Little Higgs

In particle physics, little Higgs models are based on the idea that the Higgs boson is a pseudo-Goldstone boson arising from some global symmetry breaking at a TeV energy scale. The main goal of little Higgs models is to use the spontaneous breaking of such approximate global symmetries to stabilize the mass of the Higgs boson(s) responsible for electroweak symmetry breaking.

Although the idea was first suggested in the 1970s,[1][2][3] a viable model was only constructed by Nima Arkani-Hamed, Andy Cohen, and Howard Georgi in the spring of 2001.[4] The idea was explored further by Nima Arkani-Hamed, Andy Cohen, Thomas Gregoire, and Jay Wacker in the spring of 2002.[5] Also in 2002, several other papers appeared that refined the ideas of little Higgs theories, notably the Littlest Higgs by Nima Arkani-Hamed, Andy Cohen, Emmanuel Katz, and Ann Nelson.[6]

Little Higgs theories were an outgrowth of dimensional deconstruction. In these theories, the gauge group has the form of a direct product of several copies of the same factor, for example SU(2) × SU(2). Each SU(2) factor may be visualised as the SU(2) group living at a particular point along an additional dimension of space. Consequently, many virtues of extra-dimensional theories may be reproduced even though the little Higgs theory is 3+1-dimensional. The little Higgs models are able to predict a naturally-light Higgs particle.

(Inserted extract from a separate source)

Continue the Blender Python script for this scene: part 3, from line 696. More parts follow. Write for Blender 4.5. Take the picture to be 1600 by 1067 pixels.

The main idea behind the little Higgs models is that the one-loop contribution to the tachyonic Higgs boson mass coming from the top quark cancels (the other one-loop contributions are small enough that they don't really matter; the top Yukawa coupling is huge (because related to its mass) and all the other Yukawa couplings and gauge couplings are small). The reason is that, simplifying, a loop is proportional to the coupling constant (following the example above) of one of the SU(2) groups. Because of the symmetries of the theory the contributions cancel until you have a two-loop contribution involving both groups. This protects the Higgs boson mass for about one order of magnitude, which is good enough to evade many of the precision electroweak constraints.

In 2005 Martin Schmaltz and David Tucker-Smith posted on arXiv.org a pedagogical review on Little Higgs models.[7]